Even as data indicate that China's economy is in a fragile state, Chinese demand for New York City real estate remains strong as developer Oceanwide Holdings Group Co has agreed to acquire a pair of sites in Manhattan for $390 million.
Oceanwide agreed to buy the two adjacent sites, at 80 South Street and 163 Front Street in New York, from the Howard Hughes Corp on Friday. Located near the South Street Seaport, the sites have been approved for redevelopment into an 800,000 square-foot, mixed-use tower combining commercial and residential spaces.
"The downtown market is the fastest-growing residential community in New York City," real estate attorney Ross Moskowitz of Stroock & Stroock & Lavan LLP said in an e-mail on Monday. "Combining that with the anticipated redevelopment of the South Street Seaport retail area, the neighborhood is ideal for new growth."
Robert Knakal, chairman of New York investment sales for Cushman & Wakefield, said: "I am not surprised to see an investor of this caliber attracted to this area. This is a prime site."
Last November, Hughes unveiled a $300 million revised plan to upgrade the South Street Seaport that included a middle school, a food market and new housing. At the time, Hughes said that the historic seaport was facing an infrastructure crisis as historic piers were deteriorating into the East River.
Beijing-based Oceanwide Holdings and its chairman, Lu Zhiqiang, have developed an appetite for US real estate to diversify its holdings. Oceanwide also has been an aggressive buyer of California real estate, purchasing a site in downtown San Francisco last February for $296 million to build the second-tallest tower in the city. The 910-foot-high (approximately 60 stories) office building will be designed by English architect Norman Foster.
US property has become increasingly attractive to Chinese firms. Chinese outbound capital flows into the global commercial real estate markets exceeded $10 billion in a year (2014) for the first time, according to commercial property concern CBRE Group Inc.
Cities in the United Kingdom, the United States and Australia have become the top three markets for Chinese mainland investors for commercial real estate investment.

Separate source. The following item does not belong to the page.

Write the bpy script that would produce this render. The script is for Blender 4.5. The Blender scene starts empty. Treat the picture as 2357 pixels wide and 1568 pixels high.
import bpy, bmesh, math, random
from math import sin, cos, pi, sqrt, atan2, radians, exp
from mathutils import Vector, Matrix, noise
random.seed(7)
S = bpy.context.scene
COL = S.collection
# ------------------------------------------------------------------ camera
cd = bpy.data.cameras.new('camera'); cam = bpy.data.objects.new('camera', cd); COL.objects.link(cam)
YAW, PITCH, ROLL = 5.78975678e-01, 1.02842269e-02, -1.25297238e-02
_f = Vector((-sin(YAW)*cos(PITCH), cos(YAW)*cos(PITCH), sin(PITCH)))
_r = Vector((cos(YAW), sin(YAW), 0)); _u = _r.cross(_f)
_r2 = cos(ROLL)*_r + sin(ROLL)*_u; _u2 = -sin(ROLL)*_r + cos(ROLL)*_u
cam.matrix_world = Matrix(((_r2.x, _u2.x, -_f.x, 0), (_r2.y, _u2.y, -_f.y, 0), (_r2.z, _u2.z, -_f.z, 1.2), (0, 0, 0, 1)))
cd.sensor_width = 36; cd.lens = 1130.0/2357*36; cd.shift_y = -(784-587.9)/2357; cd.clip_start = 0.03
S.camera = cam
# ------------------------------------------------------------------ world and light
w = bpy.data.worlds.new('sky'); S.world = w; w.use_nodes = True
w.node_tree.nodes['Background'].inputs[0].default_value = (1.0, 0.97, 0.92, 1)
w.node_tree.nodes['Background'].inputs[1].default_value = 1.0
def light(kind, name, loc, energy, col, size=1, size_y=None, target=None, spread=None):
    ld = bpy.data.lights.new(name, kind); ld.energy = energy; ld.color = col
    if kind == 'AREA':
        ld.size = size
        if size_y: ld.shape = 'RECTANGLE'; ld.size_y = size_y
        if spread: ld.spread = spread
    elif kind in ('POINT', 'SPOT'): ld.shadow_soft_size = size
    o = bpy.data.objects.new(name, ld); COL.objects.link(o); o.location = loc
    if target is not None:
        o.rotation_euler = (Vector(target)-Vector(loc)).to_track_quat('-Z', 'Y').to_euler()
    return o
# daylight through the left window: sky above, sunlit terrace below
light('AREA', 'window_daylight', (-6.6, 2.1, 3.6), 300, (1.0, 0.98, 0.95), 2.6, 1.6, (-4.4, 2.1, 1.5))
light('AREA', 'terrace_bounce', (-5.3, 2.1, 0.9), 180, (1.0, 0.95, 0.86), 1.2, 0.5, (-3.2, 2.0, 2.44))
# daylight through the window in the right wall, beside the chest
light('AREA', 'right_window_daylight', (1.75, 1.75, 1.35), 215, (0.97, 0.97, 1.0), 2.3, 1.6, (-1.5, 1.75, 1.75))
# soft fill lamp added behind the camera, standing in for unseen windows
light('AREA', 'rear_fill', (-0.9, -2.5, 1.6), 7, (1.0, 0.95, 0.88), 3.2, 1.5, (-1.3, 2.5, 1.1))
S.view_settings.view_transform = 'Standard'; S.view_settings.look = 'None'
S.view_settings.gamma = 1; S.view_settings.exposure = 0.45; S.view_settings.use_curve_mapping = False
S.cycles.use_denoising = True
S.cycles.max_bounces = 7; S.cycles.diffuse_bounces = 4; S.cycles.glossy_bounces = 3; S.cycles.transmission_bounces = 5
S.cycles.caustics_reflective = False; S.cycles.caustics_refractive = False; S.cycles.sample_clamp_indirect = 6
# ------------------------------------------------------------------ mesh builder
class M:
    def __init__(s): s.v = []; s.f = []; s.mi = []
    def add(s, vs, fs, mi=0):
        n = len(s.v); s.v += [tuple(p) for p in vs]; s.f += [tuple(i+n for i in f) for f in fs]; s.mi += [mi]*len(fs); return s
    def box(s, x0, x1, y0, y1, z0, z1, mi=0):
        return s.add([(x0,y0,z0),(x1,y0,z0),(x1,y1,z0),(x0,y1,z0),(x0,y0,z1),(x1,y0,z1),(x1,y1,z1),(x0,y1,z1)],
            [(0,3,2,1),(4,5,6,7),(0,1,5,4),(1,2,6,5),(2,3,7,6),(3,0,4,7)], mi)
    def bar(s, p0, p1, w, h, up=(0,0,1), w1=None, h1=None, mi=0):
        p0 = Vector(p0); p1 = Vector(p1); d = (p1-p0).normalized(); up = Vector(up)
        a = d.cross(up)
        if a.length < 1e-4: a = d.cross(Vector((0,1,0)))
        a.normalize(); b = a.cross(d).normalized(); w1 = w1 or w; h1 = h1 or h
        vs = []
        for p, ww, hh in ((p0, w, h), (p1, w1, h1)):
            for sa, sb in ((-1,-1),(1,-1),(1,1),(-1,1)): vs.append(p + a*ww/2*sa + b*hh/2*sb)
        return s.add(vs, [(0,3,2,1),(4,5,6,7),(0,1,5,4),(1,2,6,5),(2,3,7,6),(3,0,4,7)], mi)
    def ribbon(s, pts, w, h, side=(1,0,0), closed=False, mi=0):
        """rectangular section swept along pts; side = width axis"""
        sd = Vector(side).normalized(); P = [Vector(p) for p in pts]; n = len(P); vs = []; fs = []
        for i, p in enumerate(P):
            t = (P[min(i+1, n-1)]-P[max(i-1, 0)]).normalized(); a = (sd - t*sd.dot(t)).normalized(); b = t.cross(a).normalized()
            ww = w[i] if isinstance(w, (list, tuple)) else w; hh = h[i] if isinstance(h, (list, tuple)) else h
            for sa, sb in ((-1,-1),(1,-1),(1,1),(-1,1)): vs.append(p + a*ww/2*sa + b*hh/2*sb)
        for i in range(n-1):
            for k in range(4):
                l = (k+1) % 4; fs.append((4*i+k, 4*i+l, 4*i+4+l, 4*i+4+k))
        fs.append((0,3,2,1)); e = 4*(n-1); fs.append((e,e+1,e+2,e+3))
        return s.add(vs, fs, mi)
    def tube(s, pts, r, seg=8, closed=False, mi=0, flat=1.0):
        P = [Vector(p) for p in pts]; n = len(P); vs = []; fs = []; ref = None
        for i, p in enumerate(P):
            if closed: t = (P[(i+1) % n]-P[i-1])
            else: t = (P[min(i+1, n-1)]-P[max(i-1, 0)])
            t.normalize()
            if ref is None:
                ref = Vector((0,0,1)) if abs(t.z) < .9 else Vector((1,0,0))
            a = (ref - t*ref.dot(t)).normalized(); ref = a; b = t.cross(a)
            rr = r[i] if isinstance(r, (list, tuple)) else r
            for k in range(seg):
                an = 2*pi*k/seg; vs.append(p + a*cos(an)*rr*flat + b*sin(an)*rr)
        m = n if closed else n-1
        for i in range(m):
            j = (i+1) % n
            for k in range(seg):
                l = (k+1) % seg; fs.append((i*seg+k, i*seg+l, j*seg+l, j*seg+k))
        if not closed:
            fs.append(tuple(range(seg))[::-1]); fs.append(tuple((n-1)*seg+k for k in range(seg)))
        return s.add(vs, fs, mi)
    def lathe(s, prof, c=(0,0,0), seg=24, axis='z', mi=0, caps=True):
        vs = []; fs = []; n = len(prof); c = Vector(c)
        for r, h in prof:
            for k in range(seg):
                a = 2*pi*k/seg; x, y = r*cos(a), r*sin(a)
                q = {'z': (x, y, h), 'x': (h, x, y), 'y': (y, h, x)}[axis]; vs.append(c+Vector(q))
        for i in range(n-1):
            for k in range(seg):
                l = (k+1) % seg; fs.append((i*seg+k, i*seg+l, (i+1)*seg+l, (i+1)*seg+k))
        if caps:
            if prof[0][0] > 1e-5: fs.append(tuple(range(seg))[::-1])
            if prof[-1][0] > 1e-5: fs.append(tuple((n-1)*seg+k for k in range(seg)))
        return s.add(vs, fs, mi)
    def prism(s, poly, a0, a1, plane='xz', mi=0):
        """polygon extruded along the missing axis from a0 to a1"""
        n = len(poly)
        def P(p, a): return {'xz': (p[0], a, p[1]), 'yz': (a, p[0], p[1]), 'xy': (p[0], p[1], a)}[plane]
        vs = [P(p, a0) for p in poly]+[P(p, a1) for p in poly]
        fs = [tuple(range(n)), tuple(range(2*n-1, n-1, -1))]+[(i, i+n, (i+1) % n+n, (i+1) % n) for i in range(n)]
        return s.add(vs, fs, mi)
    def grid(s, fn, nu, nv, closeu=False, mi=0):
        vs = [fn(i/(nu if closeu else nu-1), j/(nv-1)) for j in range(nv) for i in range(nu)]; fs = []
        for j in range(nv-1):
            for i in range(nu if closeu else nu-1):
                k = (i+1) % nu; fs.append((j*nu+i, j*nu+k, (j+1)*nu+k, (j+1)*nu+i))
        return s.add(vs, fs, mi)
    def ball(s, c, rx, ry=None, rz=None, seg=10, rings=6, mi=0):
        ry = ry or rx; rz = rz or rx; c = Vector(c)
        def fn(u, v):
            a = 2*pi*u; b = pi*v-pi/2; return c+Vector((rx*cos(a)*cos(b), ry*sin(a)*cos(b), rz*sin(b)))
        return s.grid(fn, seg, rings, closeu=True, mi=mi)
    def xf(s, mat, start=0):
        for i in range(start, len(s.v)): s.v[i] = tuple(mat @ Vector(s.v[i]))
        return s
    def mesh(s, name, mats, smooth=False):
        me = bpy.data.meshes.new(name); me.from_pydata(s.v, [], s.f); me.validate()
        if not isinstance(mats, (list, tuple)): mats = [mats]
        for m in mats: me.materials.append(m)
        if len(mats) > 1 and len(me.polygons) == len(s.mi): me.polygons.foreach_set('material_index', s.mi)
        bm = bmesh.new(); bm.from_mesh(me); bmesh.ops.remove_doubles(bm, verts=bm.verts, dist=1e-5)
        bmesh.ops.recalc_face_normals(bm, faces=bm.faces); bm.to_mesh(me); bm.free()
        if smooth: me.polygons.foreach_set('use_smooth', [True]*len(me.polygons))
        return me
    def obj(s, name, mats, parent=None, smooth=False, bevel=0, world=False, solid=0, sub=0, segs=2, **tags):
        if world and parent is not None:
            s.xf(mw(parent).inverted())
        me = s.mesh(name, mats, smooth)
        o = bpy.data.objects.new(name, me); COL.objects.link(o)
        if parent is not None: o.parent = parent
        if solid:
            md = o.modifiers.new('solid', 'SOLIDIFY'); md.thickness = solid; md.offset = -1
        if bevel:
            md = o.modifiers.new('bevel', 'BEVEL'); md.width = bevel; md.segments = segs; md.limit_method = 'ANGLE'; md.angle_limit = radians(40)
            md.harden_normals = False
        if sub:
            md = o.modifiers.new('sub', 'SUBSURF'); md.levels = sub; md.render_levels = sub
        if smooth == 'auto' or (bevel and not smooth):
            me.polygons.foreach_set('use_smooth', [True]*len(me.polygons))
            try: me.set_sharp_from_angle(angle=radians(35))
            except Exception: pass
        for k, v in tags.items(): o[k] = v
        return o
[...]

Initial purchase activity has largely focused on residential, premium office and hotel assets in gateway cities, CBRE said in a report last month.
The Oceanwide investment comes amid more indications of weakness in China's economy as reports released over the weekend revealed disappointing trade and factory-price data in July.
The government announced that factory prices in July extended more than three years of declines, with the producer-price index taking its biggest year-on-year tumble in nearly six years. Customs data showed exports last month tumbled 8.3 percent from a year earlier, reversing a gain of 2.8 percent in June. Imports declined for the ninth month in a row, dropping 8.1 percent.
China's weaker-than-anticipated economic performance has prompted some concerns that the flow of Chinese investment into New York real estate may begin to ebb.
The Real Estate Board of New York's Broker Confidence Index rates sentiment on the city's real estate market for six months ahead. The July 30 survey found that while confidence is still considered high, around 10 percent of the roughly 400 brokers surveyed listed concerns about a slowdown in investment from Chinese mainland, the effect of Greece's troubled economy and the impact of fluctuations in the stock market.
Moskowitz is not anticipating a Chinese pullback. "The Chinese investment community recognizes that NYC remains a tremendous value for real estate and a chance to learn best practices in terms of owning and managing real estate," he said.